Just something to think about as we find ourselves only weeks away from the American anniversary of a choice to legalize and protect the right to take the life of the child in the womb.  And to consider the urgency of the cause to undo our twisted view of rights and privilege.  And to restore the dignity and value due every life -- from conception to natural end.  How can we claim to be a moral people and allow this scandal?  How can we justify the loss of so many lives while at the same time claiming to be offended by the violence of war, terrorism, and mass murderers?

2 comments:

John Joseph Flanagan said...

Abortion is the most grevious sin our society has tolerated. Millions of unwanted unborn children have already perished across our land, we can end itm if the American people would only show some courage to confront the forces of evil which promote infanticide.

Carl Vehse said...

"Just something to think about as we find ourselves only weeks away from the American anniversary of a choice to legalize and protect the right to take the life of the child in the womb."

Better still, it's something to consider when voting for political candidates running for office in this election year.

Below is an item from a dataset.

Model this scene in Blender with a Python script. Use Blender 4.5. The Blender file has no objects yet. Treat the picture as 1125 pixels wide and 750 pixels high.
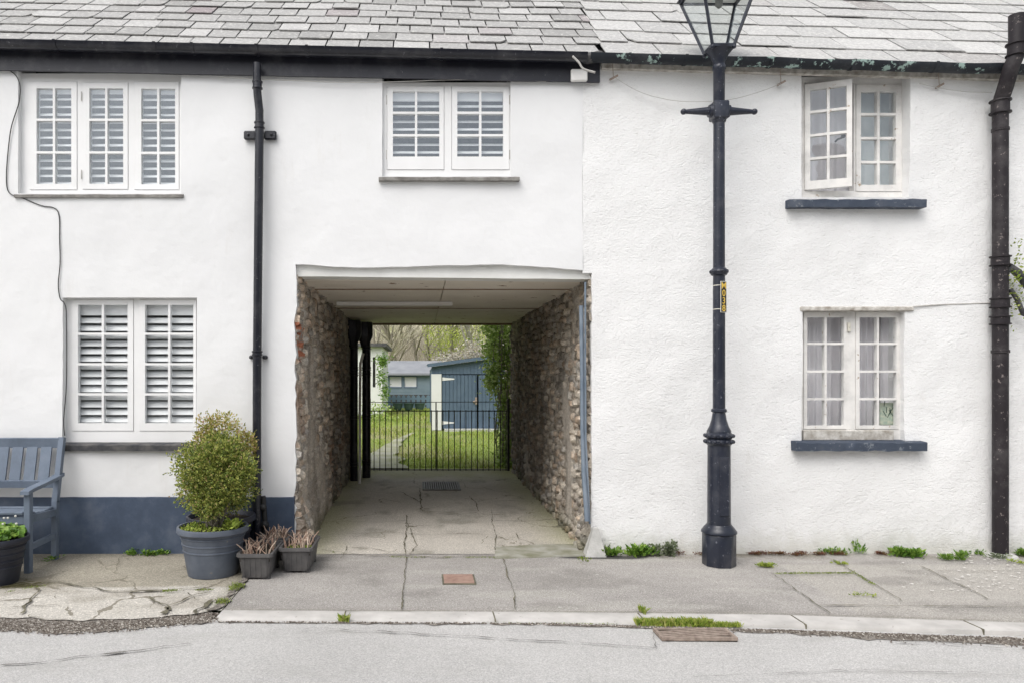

Most importantly, if pro-life supporters do not begin to advocate, support, and demand Nuremberg-style trials for justice against the thousands of pro-abortion leaders, they deny their own moral claim to being opposed to murder-by-abortion, and reduce their pro-life preference to an equivalent one of chosing appropriately colored socks to put on. If abortion is wrong because it is murder - and it is, on a genocidal scale - rather than wearing the wrong color of socks, then a pro-life position must truly be a decision for justice.